El autoritarismo aborrece el talento. Suprime la crítica y combate la libertad. Esta conducta forma parte de la historia natural de la opresión, que se vale de muchos medios para imponer su voluntad. Ha ocurrido dondequiera. También en México. Y hoy existen nuevos ejemplos de este talante autoritario, signo de una (llamada) transformación que nos conduce al abismo.

Hace más de un año apareció aquí mi artículo “Muera la inteligencia” (EL UNIVERSAL, 6 de junio de 2020), frase esgrimida en otro país por un caudillo del fascismo. Lo enfrentó Miguel de Unamuno, rector universitario: la fuerza vence, pero no convence. Esta dialéctica perseverante se ha mantenido a lo largo del tiempo. Seguramente persistirá. Es el producto de una pugna espiritual y moral con honda raíz. Por supuesto, la razón se niega a declinar. Y tampoco declina el empeño de la opresión.

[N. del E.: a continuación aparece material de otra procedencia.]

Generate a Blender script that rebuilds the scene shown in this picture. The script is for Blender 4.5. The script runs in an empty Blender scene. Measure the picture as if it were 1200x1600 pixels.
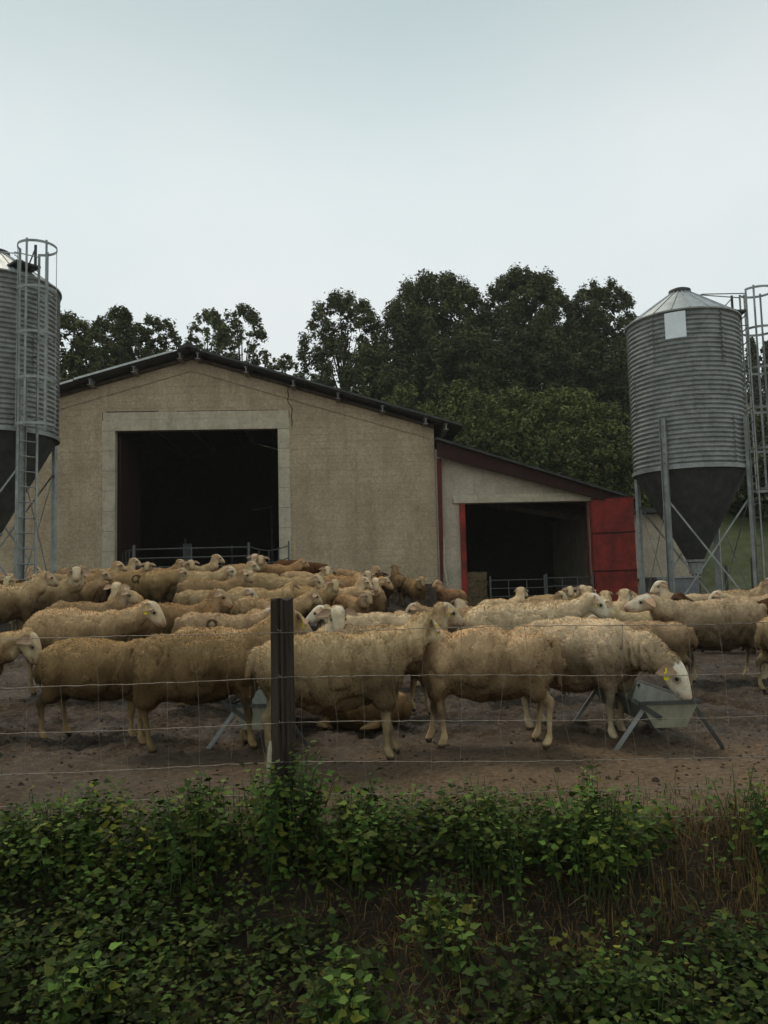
import bpy, math, random
import numpy as np
from mathutils import Vector, Matrix

R = math.radians
sc = bpy.context.scene
COL = sc.collection

# ------------------------------------------------------------------ camera
CZ = 1.12
FPX = 1250.0
PITCH, ROLL = R(4.9), -0.025
fwd = Vector((0, math.cos(PITCH), math.sin(PITCH)))
r0 = Vector((1, 0, 0)); u0 = r0.cross(fwd)
cr = r0 * math.cos(ROLL) + u0 * math.sin(ROLL)
cu = -r0 * math.sin(ROLL) + u0 * math.cos(ROLL)
cam = bpy.data.cameras.new('camera')
cam.sensor_fit = 'VERTICAL'; cam.sensor_height = 24; cam.sensor_width = 18
cam.lens = FPX / 1600 * 24
cam.clip_start = 0.05; cam.clip_end = 2000
camo = bpy.data.objects.new('camera', cam); COL.objects.link(camo)
camo.matrix_world = Matrix(((cr.x, cu.x, -fwd.x, 0), (cr.y, cu.y, -fwd.y, 0), (cr.z, cu.z, -fwd.z, CZ), (0, 0, 0, 1)))
sc.camera = camo

def at(px, py, Y):
    d = fwd * FPX + cr * (px - 600) - cu * (py - 800)
    return Vector((0, 0, CZ)) + d * (Y / d.y)

# ------------------------------------------------------------------ world, sun, exposure
SUN_EL, SUN_AZ = 58, -25
w = bpy.data.worlds.new('World'); sc.world = w; w.use_nodes = True
nt = w.node_tree; nt.nodes.clear()
N = nt.nodes.new; L = nt.links.new
out = N('ShaderNodeOutputWorld'); bg = N('ShaderNodeBackground'); bg.inputs[1].default_value = 0.094
sky = N('ShaderNodeTexSky'); sky.sky_type = 'NISHITA'; sky.sun_disc = False
sky.sun_elevation = R(SUN_EL); sky.sun_rotation = R(SUN_AZ); sky.air_density = 1.0; sky.dust_density = 2.0
tc = N('ShaderNodeTexCoord')
mp = N('ShaderNodeMapping'); mp.inputs['Scale'].default_value = (1, 1, 1.6); L(tc.outputs['Generated'], mp.inputs[0])
no = N('ShaderNodeTexNoise'); no.inputs['Scale'].default_value = 1.5; no.inputs['Detail'].default_value = 6; no.inputs['Roughness'].default_value = .5
L(mp.outputs[0], no.inputs['Vector'])
rp = N('ShaderNodeValToRGB'); L(no.outputs['Fac'], rp.inputs[0])
rp.color_ramp.elements[0].position = .30; rp.color_ramp.elements[0].color = (.80, .91, .93, 1)
rp.color_ramp.elements[1].position = .68; rp.color_ramp.elements[1].color = (1.0, 1.0, 1.0, 1)
sx = N('ShaderNodeSeparateXYZ'); L(tc.outputs['Generated'], sx.inputs[0])
gr = N('ShaderNodeValToRGB'); L(sx.outputs['Z'], gr.inputs[0])
gr.color_ramp.interpolation = 'EASE'
ge = gr.color_ramp.elements
ge[0].position = 0.0; ge[0].color = (.90, .96, .94, 1)
ge[1].position = 1.0; ge[1].color = (.52, .60, .63, 1)
e = ge.new(.42); e.color = (.95, 1.0, 1.0, 1)
e = ge.new(.68); e.color = (.60, .69, .70, 1)
ml = N('ShaderNodeMix'); ml.data_type = 'RGBA'; ml.blend_type = 'MULTIPLY'; ml.inputs[0].default_value = 1
L(rp.outputs[0], ml.inputs[6]); L(gr.outputs[0], ml.inputs[7])
vm = N('ShaderNodeVectorMath'); vm.operation = 'SCALE'; vm.inputs['Scale'].default_value = 9.1
L(ml.outputs[2], vm.inputs[0])
mx = N('ShaderNodeMix'); mx.data_type = 'RGBA'; mx.inputs[0].default_value = .93
L(sky.outputs[0], mx.inputs[6]); L(vm.outputs[0], mx.inputs[7])
L(mx.outputs[2], bg.inputs[0]); L(bg.outputs[0], out.inputs[0])
sl = bpy.data.lights.new('sun', 'SUN'); sl.energy = 1.5; sl.angle = R(18); sl.color = (1, .89, .72)
so = bpy.data.objects.new('sun', sl); COL.objects.link(so)
sd = Vector((math.sin(R(SUN_AZ)) * math.cos(R(SUN_EL)), math.cos(R(SUN_AZ)) * math.cos(R(SUN_EL)), math.sin(R(SUN_EL))))
so.rotation_euler = sd.to_track_quat('Z', 'Y').to_euler(); so.location = (0, 0, 30)
vs = sc.view_settings; vs.view_transform = 'Standard'; vs.look = 'None'; vs.exposure = 0.10; vs.gamma = 1; vs.use_curve_mapping = False

random.seed(7)
rng = np.random.default_rng(7)

# ------------------------------------------------------------------ noise
_H = rng.random((64, 64, 64)).astype(np.float32)
def vnoise(x, y, z=0.0):
    x = np.asarray(x, float); y = np.asarray(y, float); z = np.zeros_like(x) + z
    xi = np.floor(x).astype(int); yi = np.floor(y).astype(int); zi = np.floor(z).astype(int)
    fx = x - xi; fy = y - yi; fz = z - zi
    fx = fx * fx * (3 - 2 * fx); fy = fy * fy * (3 - 2 * fy); fz = fz * fz * (3 - 2 * fz)
    r = 0
    for a in (0, 1):
        for b in (0, 1):
            for c in (0, 1):
                r = r + _H[(xi + a) & 63, (yi + b) & 63, (zi + c) & 63] * (fx if a else 1 - fx) * (fy if b else 1 - fy) * (fz if c else 1 - fz)
    return r * 2 - 1
def fbm(x, y, z=0.0, o=4):
    r = 0; a = 1; f = 1
    for i in range(o):
        r = r + a * vnoise(np.asarray(x) * f + 17.3 * i, np.asarray(y) * f + 5.1 * i, np.asarray(z) * f); a *= .5; f *= 2.03
    return r
def sstep(a, b, x):
    t = np.clip((np.asarray(x, float) - a) / (b - a), 0, 1); return t * t * (3 - 2 * t)

# ------------------------------------------------------------------ terrain height
def ground_z(x, y):
    x = np.asarray(x, float); y = np.asarray(y, float)
    ramp = np.clip((y - 6.3) * .076, 0, .99) * (1 - sstep(-2.6, 2.6, x - (y - 17) * .25))
    ramp = np.where(y > 20.5, np.maximum(ramp, 1.0 * (1 - sstep(1.45, 1.5, x))), ramp)
    bank = np.interp(y, [-50, 0, 1.8, 2.9, 3.35, 3.7, 4.15, 4.5], [-.75, -.62, -.56, -.43, -.30, -.10, -.01, 0])
    ys = 37 - 12.5 * sstep(1, 9, x)
    hill = .34 * np.clip(y - ys, 0, None)
    hill = np.where(hill > 20, 20 + 6 * (1 - np.exp(-(hill - 20) / 12)), hill)
    hill = hill + np.clip(hill, 0, 1) * .5 * fbm(x * .12, y * .12, 3, 3)
    return ramp + bank + hill
def gz(x, y): return float(ground_z(np.array([x]), np.array([y]))[0])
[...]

En junio de 2020 ya menudeaban las arremetidas del poder político contra la ciencia y la cultura: denuestos, difamaciones, cargos ligeros y constantes en contra de científicos, educadores y centros de enseñanza e investigación. El asedio arreció con decisiones presupuestales que pretendieron sofocar el quehacer de aquellos ciudadanos y de las instituciones en que laboran, y reducir su contribución al desarrollo y la libertad. Además, floreció la intimidación, que provoca silencio y sumisión.

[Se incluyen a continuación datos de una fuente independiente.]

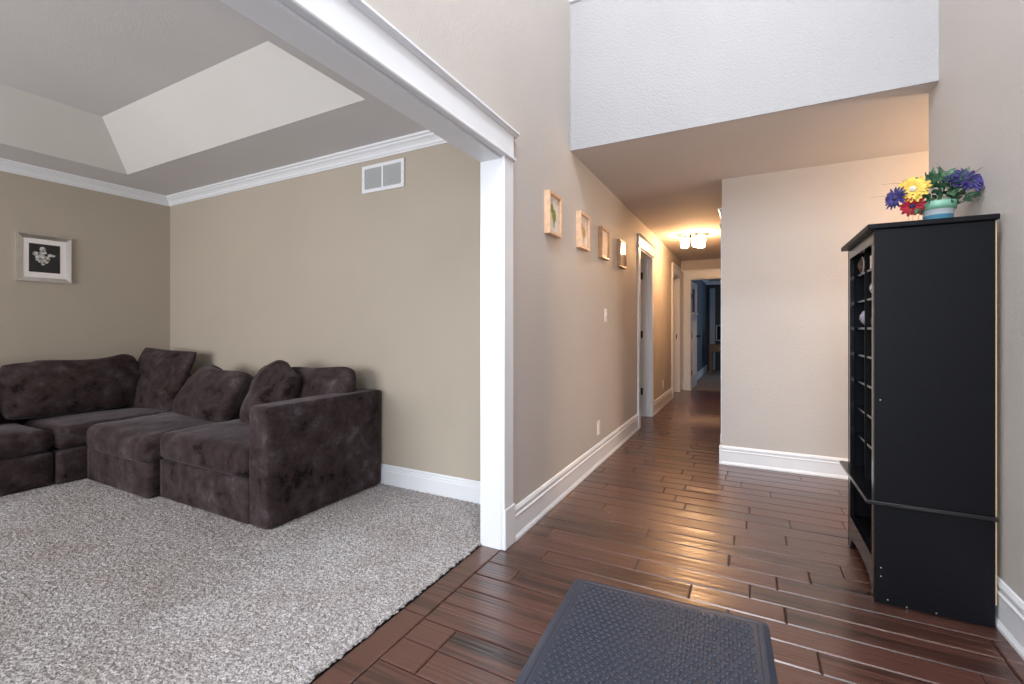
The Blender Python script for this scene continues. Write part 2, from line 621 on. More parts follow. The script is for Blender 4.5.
struct(MB().box(XL, -1.236, -3.0, YB, -0.05, -0.001).build('floor_pad', M['under']))

# ---- mouldings
BBH = [(0, 0), (0.022, 0), (0.022, 0.012), (0.014, 0.03), (0.013, 0.118), (0.016, 0.122), (0.016, 0.128), (0.009, 0.134), (0.0095, 0.142), (0.013, 0.148), (0.013, 0.158), (0.006, 0.172), (0, 0.175)]
BBF = [(d, z * 0.87) for d, z in BBH]
BBL = [(0, 0), (0.016, 0), (0.016, 0.105), (0.012, 0.111), (0.012, 0.122), (0.007, 0.128), (0.008, 0.138), (0, 0.148)]


def base(name, prof, segs, outv):
    mb = MB()
    for p0, p1 in segs:
        mb.prism(prof, p0, p1, outv)
    return struct(mb.build(name, M['white']))


base('baseboard_hall', BBH, [((WL, OPEN_Y + 0.105, 0), (WL, D1[0] - 0.105, 0)), ((WL, D1[1] + 0.105, 0), (WL, D2[0] - 0.11, 0))], (1, 0, 0))
base('baseboard_far', BBF, [((XH - 0.02, YF, 0), (3.5, YF, 0))], (0, -1, 0))
base('baseboard_hall_right', BBF, [((XH, YF - 0.018, 0), (XH, 4.34, 0))], (-1, 0, 0))
base('baseboard_right', BBH, [((XR, -2.2, 0), (XR, 3.159, 0))], (-1, 0, 0))
base('baseboard_living_back', BBL, [((XL, YB, 0), (WL - 0.125, YB, 0))], (0, -1, 0))
base('baseboard_living_left', BBL, [((XL, -3.0, 0), (XL, YB, 0))], (1, 0, 0))
CR = [(0, 0), (0.008, 0), (0.010, 0.010), (0.016, 0.014), (0.02, 0.03), (0.032, 0.046), (0.046, 0.056), (0.05, 0.066), (0.062, 0.07), (0.066, 0.084), (0.0, 0.084)]
base('trim_crown_back', CR, [((XL, YB, ZL - 0.084), (WL - 0.12, YB, ZL - 0.084))], (0, -1, 0))
base('trim_crown_left', CR, [((XL, -3.0, ZL - 0.084), (XL, YB, ZL - 0.084))], (1, 0, 0))
# ledge trim high on the upper wall
base('trim_ledge', [(0, 0), (0.02, 0), (0.028, 0.02), (0.028, 0.11), (0, 0.11)], [((WL, YS, 3.4), (XR, YS, 3.4))], (0, -1, 0))

# ---- cased opening between foyer and living room
mb = MB()
CF = WL + 0.016
mb.box(WL - 0.126, WL - 0.004, OPEN_Y - 0.012, OPEN_Y - 0.0005, 0, 1.99)          # jamb lining
mb.box(WL - 0.004, CF, OPEN_Y - 0.012, OPEN_Y + 0.088, 0.2, 2.0, 0.002)         # casing
mb.box(WL - 0.004, CF + 0.006, OPEN_Y - 0.013, OPEN_Y + 0.1, 0.0, 0.205, 0.004)     # plinth
mb.box(WL - 0.126, WL - 0.004, -1.2, OPEN_Y - 0.012, 1.985, 1.999)                 # head lining
mb.box(WL - 0.004, CF + 0.014, -1.3, OPEN_Y + 0.1, 1.995, 2.012, 0.006, 2)      # bead
mb.box(WL - 0.004, CF + 0.002, -1.3, OPEN_Y + 0.088, 2.012, 2.13, 0.002)        # head board
mb.prism([(0, 0), (0.022, 0), (0.03, 0.008), (0.04, 0.012), (0.04, 0.022), (0, 0.022)], (WL, -1.3, 2.128), (WL, OPEN_Y + 0.115, 2.128), (1, 0, 0))
mb.box(WL - 0.126, CF, -1.21, -1.19, 0, 1.985)
struct(mb.build('trim_opening', M['white']))


def door_case(name, y0, y1, x, s, top=DZ):
    """casing on a wall face at x looking toward s (+1: +x, -1: -x), with jambs of the wall thickness"""
    mb = MB()
    w = 0.1
    a, b = sorted((x, x + s * 0.018))
    mb.box(a, b, y0 - w, y0, 0.205, top, 0.002)
    mb.box(a, b, y1, y1 + w, 0.205, top, 0.002)
    a2, b2 = sorted((x, x + s * 0.022))
    mb.box(a2, b2, y0 - w - 0.006, y0 + 0.001, 0, 0.205, 0.003)
    mb.box(a2, b2, y1 - 0.001, y1 + w + 0.006, 0, 0.205, 0.003)
    a3, b3 = sorted((x, x + s * 0.03))
    mb.box(a3, b3, y0 - w - 0.012, y1 + w + 0.012, top, top + 0.016, 0.004)
    mb.box(a, b, y0 - w, y1 + w, top + 0.016, top + 0.128, 0.002)
    mb.prism([(0, 0), (0.026, 0), (0.034, 0.008), (0.042, 0.012), (0.042, 0.02), (0, 0.02)], (x, y0 - w - 0.02, top + 0.128), (x, y1 + w + 0.02, top + 0.128), (s, 0, 0))
    a4, b4 = sorted((x + s * 0.012, x - s * 0.128))
    mb.box(a4, b4, y0 - 0.004, y0 + 0.014, 0, top)
    mb.box(a4, b4, y1 - 0.014, y1 + 0.004, 0, top)
    mb.box(a4, b4, y0, y1, top - 0.014, top + 0.004)
    c4, d4 = sorted((x - s * 0.045, x - s * 0.085))
    mb.box(c4, d4, y0 + 0.014, y0 + 0.026, 0, top - 0.014)
    mb.box(c4, d4, y1 - 0.026, y1 - 0.014, 0, top - 0.014)
    return struct(mb.build(name, M['white']))


door_case('trim_hall_door', D1[0], D1[1], WL, 1)
door_case('trim_second_hall_door', D2[0], D2[1], WL, 1)
door_case('trim_hall_right_door', 4.45, 5.25, XH, -1, 2.02)

# end doorway casing (wall runs along x)
mb = MB()
ex0, ex1, et = -0.955, -0.21, 2.03
mb.box(ex0 - 0.11, ex0, YE - 0.018, YE, 0.205, et, 0.002)
mb.box(ex0 - 0.115, ex0 + 0.001, YE - 0.024, YE, 0, 0.205, 0.003)
mb.box(ex0 - 0.12, XH, YE - 0.028, YE, et, et + 0.016, 0.004)
mb.box(ex0 - 0.11, XH, YE - 0.018, YE, et + 0.016, et + 0.135, 0.002)
mb.box(ex0 - 0.135, XH, YE - 0.036, YE, et + 0.135, et + 0.158, 0.004)
mb.box(ex0 - 0.004, ex0 + 0.014, YE - 0.012, YE + 0.126, 0, et)
mb.box(ex0, XH, YE - 0.012, YE + 0.126, et - 0.014, et + 0.004)
struct(mb.build('trim_end_doorway', M['white']))


def hinge(parent, x, y, z, face='y'):
    mb = MB()
    mb.lathe([(0.004, -0.05), (0.008, -0.046), (0.008, 0.046), (0.004, 0.05)], (x, y, z), 8)
    if face == 'y':
        mb.box(x - 0.004, x + 0.032, y + 0.001, y + 0.006, z - 0.045, z + 0.045)
    else:
        mb.box(x - 0.03, x + 0.004, y - 0.006, y - 0.001, z - 0.045, z + 0.045)
    mb.build('hinge', M['bronze'], parent)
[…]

En estos días hubo más arremetidas contra los mismos objetivos. Desde la más alta tribuna se elevaron nuevas acusaciones. El poderoso, liberado de los frenos que implica el derecho y sugiere la razón, ha recogido los cargos que se formularon contra un grupo de científicos y sembrado el horizonte con descalificaciones que empañan el crédito de la ciencia y de sus cultivadores. Se proclamó que quienes cursan estudios en universidades extranjeras aprenden en ellas a robar. Para colmo, se cuestionaron las reuniones científicas internacionales y los legítimos emolumentos de los hombres de ciencia. Hasta se puso en entredicho la ubicación de un inmueble adquirido por un foro de la ciencia y los lugares en que algunos científicos toman sus alimentos. Es así que el discurso imperial provoca desconcierto y alienta pasiones que jamás debieran dominar en una sociedad democrática: encono y discordia.

Los observadores de ese escarnio —y de otros que agravian a diversos actores sociales— se preguntan por el origen de esta conducta que oscurece el horizonte de la nación y combate, con rara perseverancia, a los compatriotas que cultivan el arte y la ciencia. Si no hay motivos razonables y bien probados para tal encono, es posible que operen otros factores que nublan el entendimiento y encienden la ira, factores que jamás debieran anidar en el corazón de quien ejerce el poder: profundo resentimiento, rencor anclado en frustraciones que alientan una oscura revancha.

Pero aún subsisten los medios para la defensa frente al agravio, al amparo del Estado de Derecho. La recta administración de justicia es el más vigoroso y natural. De ahí la apremiante necesidad —por instinto y por razón— de que la sociedad respalde con energía y solidaridad la actuación de los juzgadores que enfrentan al poder desbocado y ponen la ley y la razón al servicio de los ciudadanos. Hay que exaltar a estos togados —que también han sufrido, por cierto, las injurias del poder—, para que perseveren con firmeza y valentía en el papel que cumplen para bien de la nación: amparar a los ciudadanos contra los golpes del poder.